Video Transcript
A person was riding a bicycle on a straight road at 14 kilometers per hour. If another person was also riding a bicycle in the same direction at nine kilometers per hour, find the velocity of the second person with respect to the first.
Alright, in this example, we have two people, we’ll call them 𝑃 one and 𝑃 two, each riding a bicycle in the same direction along a straight road. Person one rides at 14 kilometers per hour and person two, at nine kilometers an hour. Our goal is to find the velocity of the second person with respect to the first. The idea, then, is that person one is our reference point. And from that reference, we want to know the velocity of person two. That is, we want to calculate what we can call 𝑣 sub 𝑃 two 𝑃 one.
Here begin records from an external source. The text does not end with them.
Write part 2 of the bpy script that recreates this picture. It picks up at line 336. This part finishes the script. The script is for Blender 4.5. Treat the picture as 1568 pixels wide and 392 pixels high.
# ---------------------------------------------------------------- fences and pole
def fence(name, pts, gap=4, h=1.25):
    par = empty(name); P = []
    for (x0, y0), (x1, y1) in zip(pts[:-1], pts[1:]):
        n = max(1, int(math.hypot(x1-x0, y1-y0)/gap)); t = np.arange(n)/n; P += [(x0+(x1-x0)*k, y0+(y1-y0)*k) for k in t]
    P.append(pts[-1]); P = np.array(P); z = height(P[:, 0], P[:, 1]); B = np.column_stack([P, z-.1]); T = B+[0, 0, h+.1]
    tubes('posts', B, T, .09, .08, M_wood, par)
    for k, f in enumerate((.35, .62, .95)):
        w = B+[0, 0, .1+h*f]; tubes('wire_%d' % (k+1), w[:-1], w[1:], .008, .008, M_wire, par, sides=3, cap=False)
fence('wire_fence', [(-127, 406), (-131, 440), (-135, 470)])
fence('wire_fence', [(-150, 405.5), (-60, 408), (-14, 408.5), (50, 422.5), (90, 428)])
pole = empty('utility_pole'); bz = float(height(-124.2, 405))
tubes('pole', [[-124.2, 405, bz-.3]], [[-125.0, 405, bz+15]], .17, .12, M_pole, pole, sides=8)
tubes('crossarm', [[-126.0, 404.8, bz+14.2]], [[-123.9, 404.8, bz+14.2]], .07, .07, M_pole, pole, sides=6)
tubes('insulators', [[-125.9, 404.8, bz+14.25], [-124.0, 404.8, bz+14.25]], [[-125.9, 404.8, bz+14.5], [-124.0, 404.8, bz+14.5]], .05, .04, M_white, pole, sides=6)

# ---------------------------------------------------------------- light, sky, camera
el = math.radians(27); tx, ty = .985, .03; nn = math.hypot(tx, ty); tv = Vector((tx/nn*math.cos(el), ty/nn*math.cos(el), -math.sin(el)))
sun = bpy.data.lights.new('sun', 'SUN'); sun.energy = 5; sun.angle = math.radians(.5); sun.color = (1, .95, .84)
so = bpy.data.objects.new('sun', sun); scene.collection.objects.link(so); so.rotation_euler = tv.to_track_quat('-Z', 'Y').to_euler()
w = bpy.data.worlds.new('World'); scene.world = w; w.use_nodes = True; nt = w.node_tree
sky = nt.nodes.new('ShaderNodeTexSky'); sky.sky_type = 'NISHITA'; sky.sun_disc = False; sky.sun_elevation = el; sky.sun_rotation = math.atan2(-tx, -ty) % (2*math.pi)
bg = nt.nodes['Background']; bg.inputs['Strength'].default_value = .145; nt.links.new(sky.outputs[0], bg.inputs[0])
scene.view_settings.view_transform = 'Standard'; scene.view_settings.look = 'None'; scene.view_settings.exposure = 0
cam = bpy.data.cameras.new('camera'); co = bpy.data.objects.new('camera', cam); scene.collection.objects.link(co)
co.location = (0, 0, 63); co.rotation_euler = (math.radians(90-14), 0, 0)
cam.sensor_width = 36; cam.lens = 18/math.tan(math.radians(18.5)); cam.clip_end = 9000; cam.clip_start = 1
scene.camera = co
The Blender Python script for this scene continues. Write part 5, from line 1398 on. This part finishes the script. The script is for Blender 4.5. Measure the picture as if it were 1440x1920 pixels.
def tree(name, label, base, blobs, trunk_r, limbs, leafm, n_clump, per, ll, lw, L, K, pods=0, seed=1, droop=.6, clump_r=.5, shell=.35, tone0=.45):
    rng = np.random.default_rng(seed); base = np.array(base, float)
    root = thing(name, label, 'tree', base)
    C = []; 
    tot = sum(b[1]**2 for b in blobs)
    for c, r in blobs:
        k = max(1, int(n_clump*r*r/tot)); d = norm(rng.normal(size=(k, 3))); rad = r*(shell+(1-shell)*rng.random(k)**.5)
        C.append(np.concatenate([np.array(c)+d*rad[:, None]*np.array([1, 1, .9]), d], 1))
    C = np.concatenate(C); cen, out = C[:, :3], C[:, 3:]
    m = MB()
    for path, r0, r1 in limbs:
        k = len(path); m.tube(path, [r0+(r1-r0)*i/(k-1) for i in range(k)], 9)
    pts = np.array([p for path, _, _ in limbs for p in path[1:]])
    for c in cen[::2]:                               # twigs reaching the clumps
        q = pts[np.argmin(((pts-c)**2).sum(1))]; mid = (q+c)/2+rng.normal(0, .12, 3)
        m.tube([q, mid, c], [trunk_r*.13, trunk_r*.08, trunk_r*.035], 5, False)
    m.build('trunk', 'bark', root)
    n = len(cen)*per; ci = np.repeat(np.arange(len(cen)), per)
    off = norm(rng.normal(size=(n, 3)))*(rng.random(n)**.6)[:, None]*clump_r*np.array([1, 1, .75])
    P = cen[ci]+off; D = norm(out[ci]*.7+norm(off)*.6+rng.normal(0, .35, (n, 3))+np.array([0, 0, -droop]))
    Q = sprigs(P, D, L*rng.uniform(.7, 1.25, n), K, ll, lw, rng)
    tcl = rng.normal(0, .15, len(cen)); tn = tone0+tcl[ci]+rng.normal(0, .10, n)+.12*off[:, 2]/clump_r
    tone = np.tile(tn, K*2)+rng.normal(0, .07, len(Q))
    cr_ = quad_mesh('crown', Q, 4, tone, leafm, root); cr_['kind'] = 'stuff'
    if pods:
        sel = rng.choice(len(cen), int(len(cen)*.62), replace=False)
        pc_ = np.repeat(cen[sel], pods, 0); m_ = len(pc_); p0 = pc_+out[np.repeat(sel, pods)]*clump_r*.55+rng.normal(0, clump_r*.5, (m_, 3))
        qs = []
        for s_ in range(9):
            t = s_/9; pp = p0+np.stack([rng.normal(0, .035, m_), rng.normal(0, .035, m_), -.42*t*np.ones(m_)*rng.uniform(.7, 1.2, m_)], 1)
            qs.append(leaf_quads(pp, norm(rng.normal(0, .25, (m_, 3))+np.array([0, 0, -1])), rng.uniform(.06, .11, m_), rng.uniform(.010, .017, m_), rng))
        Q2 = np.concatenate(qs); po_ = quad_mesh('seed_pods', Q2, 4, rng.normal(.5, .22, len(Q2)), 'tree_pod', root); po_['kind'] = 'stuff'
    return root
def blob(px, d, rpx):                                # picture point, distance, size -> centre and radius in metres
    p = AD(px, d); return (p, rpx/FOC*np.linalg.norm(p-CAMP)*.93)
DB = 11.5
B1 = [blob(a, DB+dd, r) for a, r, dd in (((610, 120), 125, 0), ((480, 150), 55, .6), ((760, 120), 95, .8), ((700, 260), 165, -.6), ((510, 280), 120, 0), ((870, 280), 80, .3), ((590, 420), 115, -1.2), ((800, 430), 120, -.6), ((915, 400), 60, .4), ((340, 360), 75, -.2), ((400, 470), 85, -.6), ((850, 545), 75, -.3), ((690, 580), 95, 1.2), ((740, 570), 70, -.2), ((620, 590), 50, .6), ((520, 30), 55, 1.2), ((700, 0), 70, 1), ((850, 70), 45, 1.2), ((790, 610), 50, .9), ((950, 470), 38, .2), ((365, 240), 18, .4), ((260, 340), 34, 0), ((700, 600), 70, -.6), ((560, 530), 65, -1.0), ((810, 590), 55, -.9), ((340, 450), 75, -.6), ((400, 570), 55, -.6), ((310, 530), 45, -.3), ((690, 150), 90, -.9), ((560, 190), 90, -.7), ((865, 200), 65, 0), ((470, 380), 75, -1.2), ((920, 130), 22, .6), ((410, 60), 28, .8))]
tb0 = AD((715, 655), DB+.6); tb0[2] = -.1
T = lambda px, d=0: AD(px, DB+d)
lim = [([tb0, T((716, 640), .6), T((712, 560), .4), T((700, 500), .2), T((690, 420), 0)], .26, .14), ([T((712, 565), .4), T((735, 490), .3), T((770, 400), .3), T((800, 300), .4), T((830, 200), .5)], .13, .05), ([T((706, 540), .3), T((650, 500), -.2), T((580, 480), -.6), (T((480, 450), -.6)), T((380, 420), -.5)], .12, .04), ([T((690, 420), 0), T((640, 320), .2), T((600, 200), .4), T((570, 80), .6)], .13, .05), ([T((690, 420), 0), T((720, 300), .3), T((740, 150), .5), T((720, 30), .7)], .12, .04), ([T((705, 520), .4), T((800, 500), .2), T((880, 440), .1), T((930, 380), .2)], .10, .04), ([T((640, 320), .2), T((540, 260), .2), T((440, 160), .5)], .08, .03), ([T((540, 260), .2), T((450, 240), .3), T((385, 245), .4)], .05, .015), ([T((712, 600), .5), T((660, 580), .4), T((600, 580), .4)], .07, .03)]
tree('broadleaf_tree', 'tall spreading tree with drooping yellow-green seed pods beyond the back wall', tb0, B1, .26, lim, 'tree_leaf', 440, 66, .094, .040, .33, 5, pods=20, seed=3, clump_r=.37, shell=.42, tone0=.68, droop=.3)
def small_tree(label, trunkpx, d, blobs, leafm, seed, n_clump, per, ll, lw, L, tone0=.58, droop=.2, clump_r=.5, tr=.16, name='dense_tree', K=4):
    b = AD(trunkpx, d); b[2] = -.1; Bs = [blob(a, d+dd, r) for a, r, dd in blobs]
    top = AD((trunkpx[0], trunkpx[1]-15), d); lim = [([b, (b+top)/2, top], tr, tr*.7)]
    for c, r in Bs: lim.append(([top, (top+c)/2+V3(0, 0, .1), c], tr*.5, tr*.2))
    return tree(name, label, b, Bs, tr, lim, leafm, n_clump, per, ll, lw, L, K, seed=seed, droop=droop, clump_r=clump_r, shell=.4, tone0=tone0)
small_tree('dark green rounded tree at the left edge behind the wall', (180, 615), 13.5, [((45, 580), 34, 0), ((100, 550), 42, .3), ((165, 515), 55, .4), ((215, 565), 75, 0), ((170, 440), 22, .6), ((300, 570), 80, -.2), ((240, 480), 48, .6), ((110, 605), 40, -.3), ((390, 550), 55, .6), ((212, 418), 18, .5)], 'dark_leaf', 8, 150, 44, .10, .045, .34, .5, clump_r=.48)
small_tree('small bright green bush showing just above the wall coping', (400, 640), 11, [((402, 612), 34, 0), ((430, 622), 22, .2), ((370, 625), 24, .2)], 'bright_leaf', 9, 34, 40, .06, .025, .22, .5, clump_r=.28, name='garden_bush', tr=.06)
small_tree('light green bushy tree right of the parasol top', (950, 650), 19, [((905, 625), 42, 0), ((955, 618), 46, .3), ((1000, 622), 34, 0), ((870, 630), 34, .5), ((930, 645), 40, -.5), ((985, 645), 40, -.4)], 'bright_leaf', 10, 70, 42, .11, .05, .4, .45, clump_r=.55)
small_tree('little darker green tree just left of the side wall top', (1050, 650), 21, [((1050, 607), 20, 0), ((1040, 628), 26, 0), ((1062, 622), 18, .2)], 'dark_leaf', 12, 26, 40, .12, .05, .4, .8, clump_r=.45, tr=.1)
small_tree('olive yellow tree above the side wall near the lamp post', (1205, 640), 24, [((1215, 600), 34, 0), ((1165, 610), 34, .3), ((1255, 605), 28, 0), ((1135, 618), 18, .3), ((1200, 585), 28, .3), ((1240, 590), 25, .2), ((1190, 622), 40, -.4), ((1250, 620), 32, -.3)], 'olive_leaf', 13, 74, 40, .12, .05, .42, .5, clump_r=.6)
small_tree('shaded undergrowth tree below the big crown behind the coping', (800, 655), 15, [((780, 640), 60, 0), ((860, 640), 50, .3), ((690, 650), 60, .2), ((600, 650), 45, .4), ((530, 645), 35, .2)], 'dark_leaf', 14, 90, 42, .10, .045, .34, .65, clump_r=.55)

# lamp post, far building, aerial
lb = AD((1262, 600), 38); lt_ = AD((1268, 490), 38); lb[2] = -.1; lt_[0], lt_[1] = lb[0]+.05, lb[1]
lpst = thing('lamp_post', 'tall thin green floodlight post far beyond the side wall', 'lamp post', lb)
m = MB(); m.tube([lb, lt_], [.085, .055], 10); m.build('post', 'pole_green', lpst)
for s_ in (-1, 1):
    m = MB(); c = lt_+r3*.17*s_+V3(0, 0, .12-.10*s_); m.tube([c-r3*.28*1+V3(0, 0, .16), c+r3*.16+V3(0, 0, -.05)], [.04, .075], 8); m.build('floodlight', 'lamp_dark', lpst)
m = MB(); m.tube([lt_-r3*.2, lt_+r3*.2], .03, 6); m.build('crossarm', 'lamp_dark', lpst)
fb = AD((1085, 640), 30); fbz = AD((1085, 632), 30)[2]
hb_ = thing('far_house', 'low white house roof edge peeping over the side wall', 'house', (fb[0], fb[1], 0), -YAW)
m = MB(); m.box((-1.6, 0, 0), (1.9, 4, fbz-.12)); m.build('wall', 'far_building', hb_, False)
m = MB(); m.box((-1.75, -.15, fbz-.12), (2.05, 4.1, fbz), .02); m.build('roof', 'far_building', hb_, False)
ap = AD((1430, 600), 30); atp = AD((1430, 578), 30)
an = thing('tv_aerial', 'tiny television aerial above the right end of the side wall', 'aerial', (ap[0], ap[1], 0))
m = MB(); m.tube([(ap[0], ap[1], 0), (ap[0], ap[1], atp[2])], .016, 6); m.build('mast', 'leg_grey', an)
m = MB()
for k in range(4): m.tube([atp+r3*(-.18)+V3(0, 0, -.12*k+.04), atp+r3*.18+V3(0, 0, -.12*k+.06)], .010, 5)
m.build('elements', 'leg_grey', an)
This is equal to the velocity of person two minus that of person one.
If we assume that velocities in the direction of 𝑃 one and 𝑃 two are positive, then that means, leaving off the units, that 𝑣 sub 𝑃 two minus 𝑣 sub 𝑃 one is nine minus 14. This equals negative five, which means that our final answer, which includes units, is negative five kilometers per hour.
Notice, by the way, that if instead of finding the velocity of the second person with respect to the first, we had switched it around and found the velocity of the first person with respect to the second, then we can represent that symbolically as 𝑣 sub 𝑃 one 𝑃 two, which would equal 14 minus nine. And we would get a result of the same magnitude but the opposite sign. We see then how important it is to get the order of the people right in this relative velocity calculation.